Makalah Sejarah Pendidikan Islam" Islam Di Indonesia( Kondisi Dan Situasi Politik Kerajaan)"


BAB I

PENDAHULUAN

A.      Latar Belakang Masalah

Sejak zaman prasejarah, penduduk kepulauan Indonesia dikenal sebagai pelayar-pelayar yang sanggup mengarungi lautan lepas. Sejak awal abad Masehi sudah ada rute-rute pelayaran dan perdagangan antara kepulauan Indonesia dengan berbagai daerah di daratan Asia Tenggara. Wilayah batas Nusantara dan sekitar Malaka sejak masa kuno merupakan wilayah yang menjadi titik perhatian, terutama karena hasil bumi yang dijual di sana menarik bagi para pedagang, dan menjadi daerah lintasan penting antara Cina dan India. Sementara itu, pala dan cengkeh yang berasal dari Maluku, dipasarkan di Jawa dan Sumatera, untuk kemudian dijual pada pedagang asing. Pelabuhan-pelabuhan penting di Sumatera dan Jawa antara abad ke-1 dan ke-7 M sering disinggahi pedagang asing, seperti Lamuri (Aceh), Barus dan Palembang di Sumatera, Sunda Kelapa dan Gresik di Jawa.

Pedagang-pedagang muslim asal Arab, Persia dan India juga ada yang sampai ke kepulauan Indonesia untuk berdagang sejak abad ke-7 M (abd I H), ketika islam pertama kali berkembang di Timur Tengah. Malaka, jauh ditaklukkan portugis (1511), merupakan pusat utama lalu lintas perdagangan dan pelayaran. Masuknya islam kedaerah-daerah di Indonesia tidak dalam waktu yang bersamaan. Di samping itu, keadaan politik dan sosial budaya daerah-daerah ketika didatangi islam juga berlainan.

Pada abad ke-7 sampai ke-10 M, kerajaan Sriwijaya meluaskan kekuasaannya kedaerah Semenanjung Malaka sampai Kedah. Hal itu erat hubungannya dengan usaha penguasaan Selat Malaka yang merupakan kunci bagi pelayaran dan perdagangan internasional.

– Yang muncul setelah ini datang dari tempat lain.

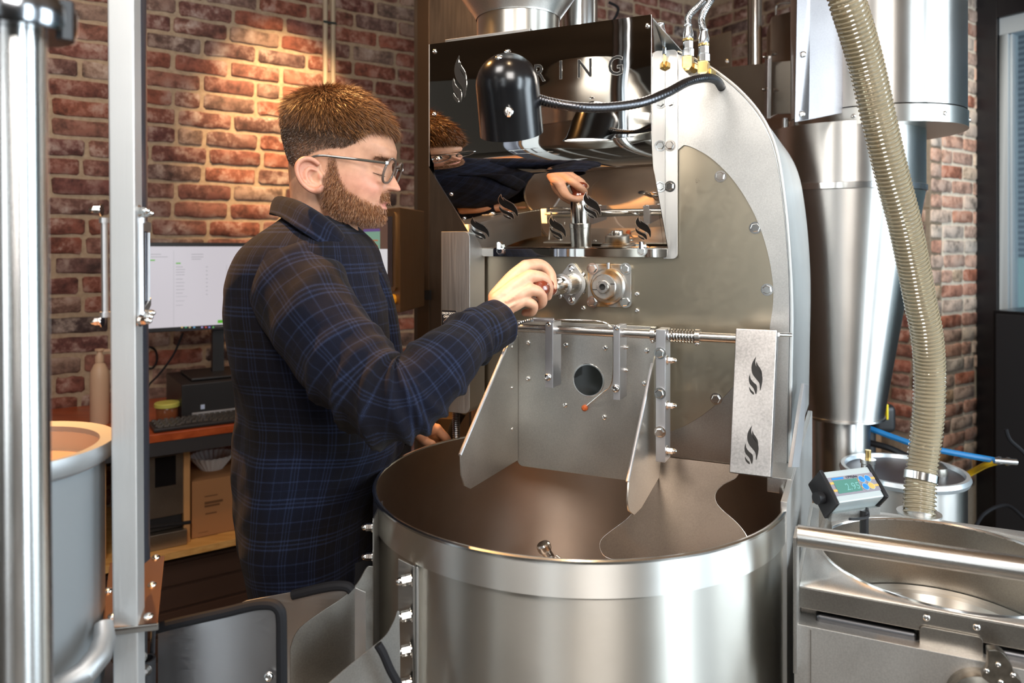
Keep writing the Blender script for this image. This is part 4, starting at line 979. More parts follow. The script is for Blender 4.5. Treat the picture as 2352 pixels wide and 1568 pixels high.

Datangnya orang-orang muslim ke daerah itu sama sekali belum memperlihatkan dampak-dampak politik, karena mereka datang memang hanya untuk usaha pelayaran dan perdagangan. Keterlibatan orang-orang islam dalam bidang politik baru terlihat pada abad ke-9 M, ketika mereka terlibat dalam pemberontakan petani-petani Cina terhadap kekuasaan T’ang pada masa pemerintahan  Kaisar Hi-Tsung (878-889 M). Akibat pemberontakan itu, kaum musimin banyak dibunuh. Sebagian lainnya lari ke Kedah, wilayah yang masuk kekuasaan Sriwijaya, bahkan ada yang ke Palembang dan membuat perkampungan muslim di sini.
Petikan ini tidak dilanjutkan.